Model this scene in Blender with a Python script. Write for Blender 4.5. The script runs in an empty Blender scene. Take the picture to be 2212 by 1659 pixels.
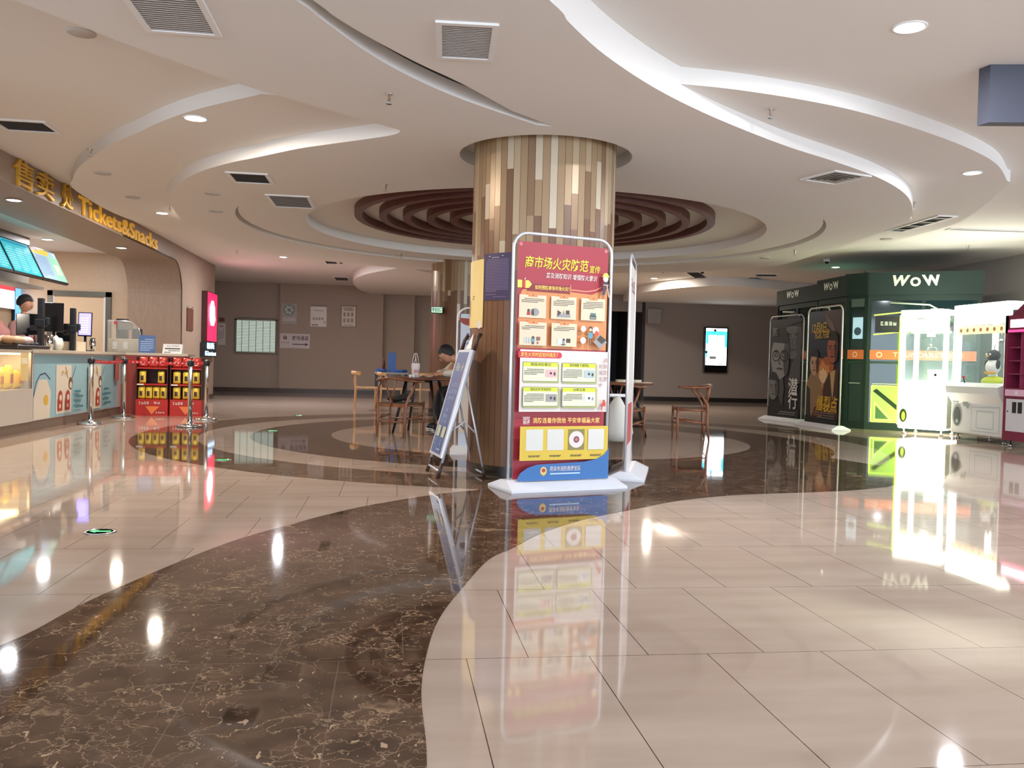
import bpy, bmesh, math, random
from math import sin, cos, pi, radians, sqrt, atan2, hypot
from mathutils import Vector, Matrix, geometry

# ------------------------------------------------------------------ camera, world, light, exposure
SC = bpy.context.scene
COL = SC.collection
HH = 0.96                     # camera height; the world axes follow the tile grid of the floor
ROLL, PITCH, YAW, FPX = radians(1.45), radians(-1.302), radians(7.88), 1880.0
def _rz(v, a): return Vector((v[0]*cos(a)-v[1]*sin(a), v[0]*sin(a)+v[1]*cos(a), v[2]))
_F, _U0, _X0 = Vector((0, cos(PITCH), sin(PITCH))), Vector((0, -sin(PITCH), cos(PITCH))), Vector((1, 0, 0))
_X = cos(ROLL)*_X0 + sin(ROLL)*_U0
_U = -sin(ROLL)*_X0 + cos(ROLL)*_U0
_F, _X, _U = _rz(_F, -YAW), _rz(_X, -YAW), _rz(_U, -YAW)
CAMPOS = Vector((0, 0, HH))
cam_data = bpy.data.cameras.new('camera')
cam = bpy.data.objects.new('camera', cam_data); COL.objects.link(cam)
cam_data.sensor_fit = 'HORIZONTAL'; cam_data.sensor_width = 36.0
cam_data.lens = FPX*36.0/2212.0
cam_data.clip_end = 200
m_ = Matrix((( _X[0], _U[0], -_F[0], 0), (_X[1], _U[1], -_F[1], 0), (_X[2], _U[2], -_F[2], 0), (0, 0, 0, 1)))
cam.matrix_world = Matrix.Translation(CAMPOS) @ m_
SC.camera = cam
def _ray(px, py): return (px-1106)*_X - (py-829.5)*_U + FPX*_F
def G(px, py, z=0.0):         # where the sight line through a photo point meets the level z
    d = _ray(px, py); return CAMPOS + d*((z-HH)/d[2])
def VV(px, py, v): d = _ray(px, py); return CAMPOS + d*(v/d[1])
def UU(px, py, u): d = _ray(px, py); return CAMPOS + d*(u/d[0])

world = bpy.data.worlds.new('world'); SC.world = world; world.use_nodes = True
world.node_tree.nodes['Background'].inputs[0].default_value = (0.74, 0.85, 1.0, 1)
world.node_tree.nodes['Background'].inputs[1].default_value = 3.1
SC.view_settings.view_transform = 'Standard'; SC.view_settings.look = 'None'
SC.view_settings.gamma = 1.0; SC.view_settings.use_curve_mapping = False
SC.view_settings.exposure = 0.92
SC.cycles.max_bounces = 8; SC.cycles.diffuse_bounces = 5; SC.cycles.glossy_bounces = 4
SC.cycles.transparent_max_bounces = 16
SC.cycles.sample_clamp_indirect = 6.0
SC.cycles.use_denoising = True
SC.cycles.caustics_reflective = False; SC.cycles.caustics_refractive = False
LAMP_W = 38.0                 # watts of one ceiling downlight

# ------------------------------------------------------------------ materials
_mats = {}
def s2l(c): c /= 255.0; return c/12.92 if c <= 0.04045 else ((c+0.055)/1.055)**2.4
def rgb(c): return (s2l(c[0]), s2l(c[1]), s2l(c[2]), 1.0)
def M(c, rough=0.55, metal=0.0, spec=0.5, emit=0.0, alpha=1.0, trans=0.0, coat=0.0, name=None):
    key = (tuple(c), rough, metal, spec, emit, alpha, trans, coat)
    if key in _mats: return _mats[key]
    m = bpy.data.materials.new(name or 'paint'); m.use_nodes = True
    b = m.node_tree.nodes['Principled BSDF']
    b.inputs['Base Color'].default_value = rgb(c)
    b.inputs['Roughness'].default_value = rough; b.inputs['Metallic'].default_value = metal
    b.inputs['Specular IOR Level'].default_value = spec
    if emit > 0:
        b.inputs['Emission Color'].default_value = rgb(c); b.inputs['Emission Strength'].default_value = emit
    if alpha < 1: b.inputs['Alpha'].default_value = alpha
    if trans > 0: b.inputs['Transmission Weight'].default_value = trans
    if coat > 0: b.inputs['Coat Weight'].default_value = coat
    _mats[key] = m
    return m
def nt(m): return m.node_tree.nodes, m.node_tree.links, m.node_tree.nodes['Principled BSDF']
def noisy(c1, c2, scale=8.0, rough=0.5, stretch=(1, 1, 1), bump=0.0, metal=0.0, detail=4.0, lo=0.35, hi=0.65, coords='Object'):
    m = bpy.data.materials.new('grained'); m.use_nodes = True
    N, L, b = nt(m)
    tc = N.new('ShaderNodeTexCoord'); mp = N.new('ShaderNodeMapping'); mp.inputs['Scale'].default_value = stretch
    no = N.new('ShaderNodeTexNoise'); no.inputs['Scale'].default_value = scale; no.inputs['Detail'].default_value = detail
    cr = N.new('ShaderNodeValToRGB'); cr.color_ramp.elements[0].color = rgb(c1); cr.color_ramp.elements[1].color = rgb(c2)
    cr.color_ramp.elements[0].position = lo; cr.color_ramp.elements[1].position = hi
    L.new(tc.outputs[coords], mp.inputs[0]); L.new(mp.outputs[0], no.inputs['Vector']); L.new(no.outputs['Fac'], cr.inputs[0])
    L.new(cr.outputs[0], b.inputs['Base Color']); b.inputs['Roughness'].default_value = rough; b.inputs['Metallic'].default_value = metal
    if bump > 0:
        bp = N.new('ShaderNodeBump'); bp.inputs['Strength'].default_value = bump; bp.inputs['Distance'].default_value = 0.01
        L.new(no.outputs['Fac'], bp.inputs['Height']); L.new(bp.outputs[0], b.inputs['Normal'])
    return m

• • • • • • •

Brief: Skip every picture and return the lines above from the top through the one that contains "def UU(px, py, u): d".

Solution to this problem:
Model this scene in Blender with a Python script. Write for Blender 4.5. The script runs in an empty Blender scene. Take the picture to be 2212 by 1659 pixels.
import bpy, bmesh, math, random
from math import sin, cos, pi, radians, sqrt, atan2, hypot
from mathutils import Vector, Matrix, geometry

# ------------------------------------------------------------------ camera, world, light, exposure
SC = bpy.context.scene
COL = SC.collection
HH = 0.96                     # camera height; the world axes follow the tile grid of the floor
ROLL, PITCH, YAW, FPX = radians(1.45), radians(-1.302), radians(7.88), 1880.0
def _rz(v, a): return Vector((v[0]*cos(a)-v[1]*sin(a), v[0]*sin(a)+v[1]*cos(a), v[2]))
_F, _U0, _X0 = Vector((0, cos(PITCH), sin(PITCH))), Vector((0, -sin(PITCH), cos(PITCH))), Vector((1, 0, 0))
_X = cos(ROLL)*_X0 + sin(ROLL)*_U0
_U = -sin(ROLL)*_X0 + cos(ROLL)*_U0
_F, _X, _U = _rz(_F, -YAW), _rz(_X, -YAW), _rz(_U, -YAW)
CAMPOS = Vector((0, 0, HH))
cam_data = bpy.data.cameras.new('camera')
cam = bpy.data.objects.new('camera', cam_data); COL.objects.link(cam)
cam_data.sensor_fit = 'HORIZONTAL'; cam_data.sensor_width = 36.0
cam_data.lens = FPX*36.0/2212.0
cam_data.clip_end = 200
m_ = Matrix((( _X[0], _U[0], -_F[0], 0), (_X[1], _U[1], -_F[1], 0), (_X[2], _U[2], -_F[2], 0), (0, 0, 0, 1)))
cam.matrix_world = Matrix.Translation(CAMPOS) @ m_
SC.camera = cam
def _ray(px, py): return (px-1106)*_X - (py-829.5)*_U + FPX*_F
def G(px, py, z=0.0):         # where the sight line through a photo point meets the level z
    d = _ray(px, py); return CAMPOS + d*((z-HH)/d[2])
def VV(px, py, v): d = _ray(px, py); return CAMPOS + d*(v/d[1])
def UU(px, py, u): d = _ray(px, py); return CAMPOS + d*(u/d[0])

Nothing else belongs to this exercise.